Вот так. Впрочем, очень точно, если понять, что "членораздельная речь" - это речь с твердой установкой на конкретное восприятие, то есть речь, заранее внутренне цензурирования, а "мычание" - это целостность человеческого голоса, извлекающего архаическую мелодию своей интуиции. Косноязычие гениев, которое впоследствии объявляется внятной и "осмысленной" речью.

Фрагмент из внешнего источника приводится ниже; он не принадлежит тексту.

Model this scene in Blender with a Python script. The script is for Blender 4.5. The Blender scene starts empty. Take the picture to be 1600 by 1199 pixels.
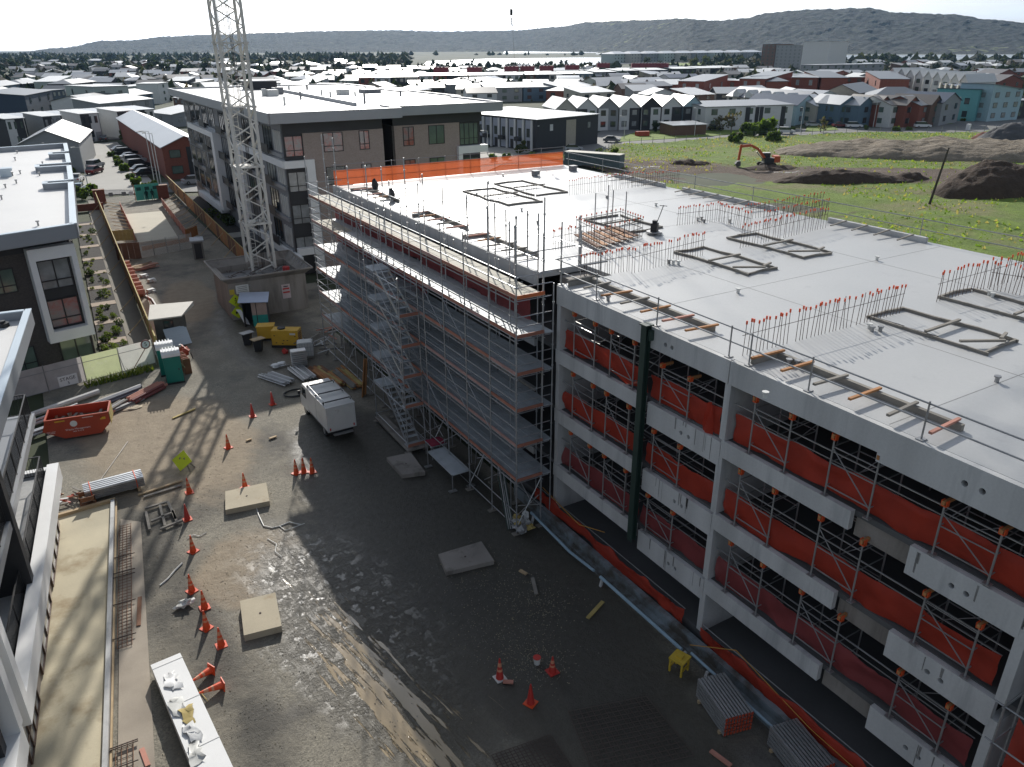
import bpy, math, random
from math import radians, sin, cos, pi, hypot, atan2, sqrt
from mathutils import Vector, Matrix, noise
random.seed(7)
S = bpy.context.scene
COL = S.collection
# ---------------------------------------------------------------- camera
FPX, PITCH, ROLL, YAW, CAMH = 1192.0, 23.85, -.25, 30.9, 22.0
_fh = Vector((sin(radians(YAW)), cos(radians(YAW)), 0)); _rt = Vector((cos(radians(YAW)), -sin(radians(YAW)), 0)); _up = Vector((0, 0, 1))
FW = _fh*cos(radians(PITCH)) - _up*sin(radians(PITCH)); _u = _fh*sin(radians(PITCH)) + _up*cos(radians(PITCH))
RX = _rt*cos(radians(ROLL)) + _u*sin(radians(ROLL)); UY = -_rt*sin(radians(ROLL)) + _u*cos(radians(ROLL))
cam = bpy.data.cameras.new('camera'); camo = bpy.data.objects.new('camera', cam); COL.objects.link(camo)
camo.matrix_world = Matrix(((RX.x, UY.x, -FW.x, 0), (RX.y, UY.y, -FW.y, 0), (RX.z, UY.z, -FW.z, CAMH), (0, 0, 0, 1)))
cam.sensor_fit = 'HORIZONTAL'; cam.sensor_width = 36; cam.lens = 36*FPX/1600; cam.clip_start = .5; cam.clip_end = 20000
S.camera = camo
# ---------------------------------------------------------------- sky and sun
SUN_EL, SUN_AZ = 27.0, 22.8          # azimuth from +Y towards +X
w = bpy.data.worlds.new('World'); S.world = w; w.use_nodes = True
nt = w.node_tree; nt.nodes.clear()
def N(t, tree=None, **k):
    n = (tree or nt).nodes.new(t)
    for a, v in k.items(): setattr(n, a, v)
    return n
out = N('ShaderNodeOutputWorld'); bg = N('ShaderNodeBackground'); sky = N('ShaderNodeTexSky')
sky.sky_type = 'NISHITA'; sky.sun_disc = False; sky.sun_elevation = radians(SUN_EL); sky.sun_rotation = radians(SUN_AZ)
sky.air_density = 1.0; sky.dust_density = 1.6; sky.ozone_density = 1.2
tc = N('ShaderNodeTexCoord'); mp = N('ShaderNodeMapping'); mp.inputs['Scale'].default_value = (1, 1, 7.5)
cn = N('ShaderNodeTexNoise'); cn.inputs['Scale'].default_value = 2.6; cn.inputs['Detail'].default_value = 9; cn.inputs['Roughness'].default_value = .58
cr = N('ShaderNodeValToRGB'); cr.color_ramp.elements[0].position = .36; cr.color_ramp.elements[1].position = .60
mx = N('ShaderNodeMix', data_type='RGBA'); mul = N('ShaderNodeMix', data_type='RGBA', blend_type='MULTIPLY'); mul.inputs[0].default_value = 1
sat = N('ShaderNodeHueSaturation'); sat.inputs['Saturation'].default_value = .06; sat.inputs['Value'].default_value = 1.5
sat0 = N('ShaderNodeHueSaturation'); sat0.inputs['Saturation'].default_value = .62; sat0.inputs['Value'].default_value = 1.35; tint = N('ShaderNodeMix', data_type='RGBA', blend_type='MULTIPLY'); tint.inputs[0].default_value = 1; tint.inputs[7].default_value = (.90, .98, 1.10, 1)
L = nt.links.new
L(tc.outputs['Generated'], mp.inputs[0]); L(mp.outputs[0], cn.inputs['Vector']); L(cn.outputs[0], cr.inputs[0])
L(sky.outputs[0], sat.inputs['Color']); L(cr.outputs[0], mx.inputs[0]); L(sky.outputs[0], sat0.inputs['Color']); L(sat0.outputs[0], mx.inputs[6]); L(sat.outputs[0], mx.inputs[7])
L(mx.outputs[2], tint.inputs[6]); L(tint.outputs[2], bg.inputs[0]); bg.inputs[1].default_value = .085; L(bg.outputs[0], out.inputs[0])
sl = bpy.data.lights.new('sun', 'SUN'); so = bpy.data.objects.new('sun', sl); COL.objects.link(so)
sl.energy = 5.0; sl.angle = radians(.53); sl.color = (1, .955, .88)
so.rotation_euler = (radians(90-SUN_EL), 0, radians(180-SUN_AZ))
S.view_settings.view_transform = 'Standard'; S.view_settings.look = 'None'; S.view_settings.gamma = 1; S.view_settings.use_curve_mapping = False
S.view_settings.exposure = 0.0
S.cycles.max_bounces = 6; S.cycles.diffuse_bounces = 3; S.cycles.glossy_bounces = 3; S.cycles.transmission_bounces = 4; S.cycles.transparent_max_bounces = 8
S.cycles.sample_clamp_indirect = 6; S.cycles.caustics_reflective = False; S.cycles.caustics_refractive = False
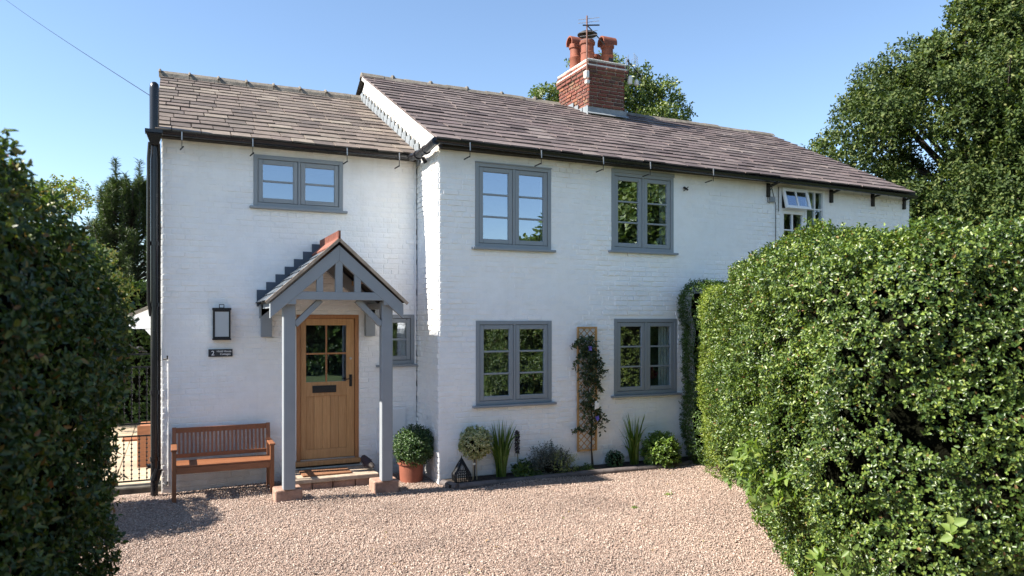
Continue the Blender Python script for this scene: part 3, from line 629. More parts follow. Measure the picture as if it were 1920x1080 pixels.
# soil pipe and hopper at the corner
m = MB(); m.tube([(-.25, 10.46, 4.62), (-.25, 10.46, 5.20), (-.25, 10.46, 5.26), (-.25, 10.46, 5.285)], [.057, .057, .05, .025], 16); m.tube([(-.25, 10.46, .0), (-.25, 10.46, 4.62)], .045, 14)
for zz in (4.5, 3.2, 2.42, 1.3, .45): m.tube([(-.25, 10.46, zz), (-.25, 10.46, zz + .05)], .056, 14)
sp_ = m.build('soil_pipe', 'black', cot, smooth=True)
m = MB(); m.box(-.355, -.15, 10.33, 10.47, 4.615, 4.66); n = len(m.v); m.v += [(-.345, 10.335, 4.61), (-.16, 10.335, 4.61), (-.16, 10.465, 4.61), (-.345, 10.465, 4.61), (-.29, 10.37, 4.47), (-.2, 10.37, 4.47), (-.2, 10.45, 4.47), (-.29, 10.45, 4.47)]; m.f += [tuple(n + k for k in f) for f in ((0, 1, 5, 4), (1, 2, 6, 5), (2, 3, 7, 6), (3, 0, 4, 7), (4, 5, 6, 7), (0, 3, 2, 1))]; m.build('hopper', 'black', cot, bevel=.004)
m = MB(); m.tube([(-.30, 10.38, 4.5), (-.315, 10.42, 4.3), (-.315, 10.42, 2.5), (-.29, 10.46, 2.3)], .022, 10)
m.tube([(-.20, 10.42, 4.5), (-.195, 10.5, 4.3), (-.195, 10.52, .3)], .02, 10); m.build('downpipe', 'black', cot, smooth=True)
m = MB(); m.tube([(-.33, 10.5, .38), (-.20, 10.5, .40)], .03, 10); m.tube([(-.25, 10.46, .2), (-.21, 10.46, .35)], .06, 10); m.build('drain_connector', 'black', cot, smooth=True)
# thin painted pipe in the inner corner
m = MB(); m.tube([(3.235, 10.56, .2), (3.235, 10.56, 4.58)], .012, 8); m.build('conduit', 'white', cot); m = MB(); m.tube([(-.09, 10.565, 0.1), (-.09, 10.565, 1.75)], .007, 8); m.build('conduit', 'white', cot)
# ------------------------------------------------------------------ chimney
ch = MB(); cx0, cx1, cy0, cy1 = 7.66, 8.52, 13.05, 14.3; zb, zt = 6.1, 7.56
m = MB(); m.box(cx0 + .01, cx1 - .01, cy0 + .01, cy1 - .01, zb, zt)
core_m = m
cb = MB()
def four(mb, e, z0, z1, j=.017, bw=.225):
    kw = dict(bw=bw, bh=.075, j=j, pro=(.006, .014), slope=.004, jitter=.004)
    brick_face(mb, None, lambda u, z, o: (u, cy0 - e - o, z), cx0 - e, cx1 + e, z0, z1, [], **kw); brick_face(mb, None, lambda u, z, o: (cx0 - e - o, u, z), cy0 - e, cy1 + e, z0, z1, [], **kw)
    brick_face(mb, None, lambda u, z, o: (cx1 + e + o, u, z), cy0 - e, cy1 + e, z0, z1, [], **kw); brick_face(mb, None, lambda u, z, o: (u, cy1 + e + o, z), cx0 - e, cx1 + e, z0, z1, [], **kw)
four(cb, 0, 6.1, 7.30); four(cb, .035, 7.30, 7.375); four(cb, .055, 7.375, 7.45); four(cb, .03, 7.475, 7.555)
cst = cb.build('chimney', 'brick', cot)
m.box(cx0 - .03, cx1 + .03, cy0 - .03, cy1 + .03, 7.3, 7.376); m.box(cx0 - .05, cx1 + .05, cy0 - .05, cy1 + .05, 7.377, 7.45); m.box(cx0 - .025, cx1 + .025, cy0 - .025, cy1 + .025, 7.476, 7.556); m.build('mortar_joints', 'mortar', cst)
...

Кто еще, кроме Тарковского, мог бы сказать в конце творческого пути: "Я никогда не понимал, что такое кино. Многие, кто шел в институт кинематографии, уже знали, что такое кино. Для меня это была загадка. Более того, когда я закончил институт кинематографический, я уже совсем не знал, что такое кино, - я не чувствовал этого. Не видел в этом своего призвания. Я чувствовал, что меня научили какой-то профессии, понимал, что есть какой-то фокус в этой профессии. Но чтобы при помощи кино приблизиться к поэзии, музыке, литературе, - у меня не было такого чувства. Не было. Я начал снимать картину "Иваново детство" и, по существу, не знал, что такое режиссура. Это был поиск соприкосновения с поэзией. После этой картины я почувствовал, что при помощи кино можно прикоснуться к духовной какой-то субстанции. Поэтому для меня опыт с "Ивановым детством" был исключительно важным. До этого я совсем не знал, что такое кинематограф. Мне и сейчас кажется, что это большая тайна. Впрочем, как и всякое искусство. Лишь в "Ностальгии" я почувствовал, что кинематограф способен в очень большой степени выразить душевное состояние автора. Раньше я не предполагал, что это возможно..."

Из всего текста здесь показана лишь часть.